Ce revirement interroge au Mali. S’agit-il de saboter les tentatives de discussion entre le pouvoir central et les djihadistes ? Pour Niagalé Bakayoko, spécialiste des questions de sécurité dans la zone, cité par TV5 Monde, il est possible que ce coup de pression ait pour but de « créer des conditions de négociations plus favorables à l’État malien ». Un officier français s’exprimant sous couvert d’anonymat confirme cette hypothèse. « On n’est pas opposé à des discussions, mais cela ne veut pas dire que nous devons stopper nos opérations. Et si cela peut permettre de renverser le rapport de force, tant mieux », indique-t-il.

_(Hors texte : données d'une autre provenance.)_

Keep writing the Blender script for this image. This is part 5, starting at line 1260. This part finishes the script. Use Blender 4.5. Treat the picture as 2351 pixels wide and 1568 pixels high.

En attendant que cette stratégie soit confirmée et assumée, Niagalé Bakayoko estime qu’en « ne voulant pas négocier avec les terroristes et uniquement avec les signataires de l’accord de paix de 2015, [Jean-Yves Le Drian] ne se concentre que sur la situation dans le Nord Mali. Il omet donc une grande partie de la crise actuelle, notamment dans le centre et le sud du pays, mais aussi au Burkina Faso ou encore au Niger ». Dans son rapport, Ferdaous Bouhlel estime que « cette dissonance entre l’État malien et la posture officielle du gouvernement français » risque non seulement de fragiliser le processus en cours, mais aussi « d’amplifier l’argument défendu par les djihadistes selon lequel la France impose sa politique au Mali ».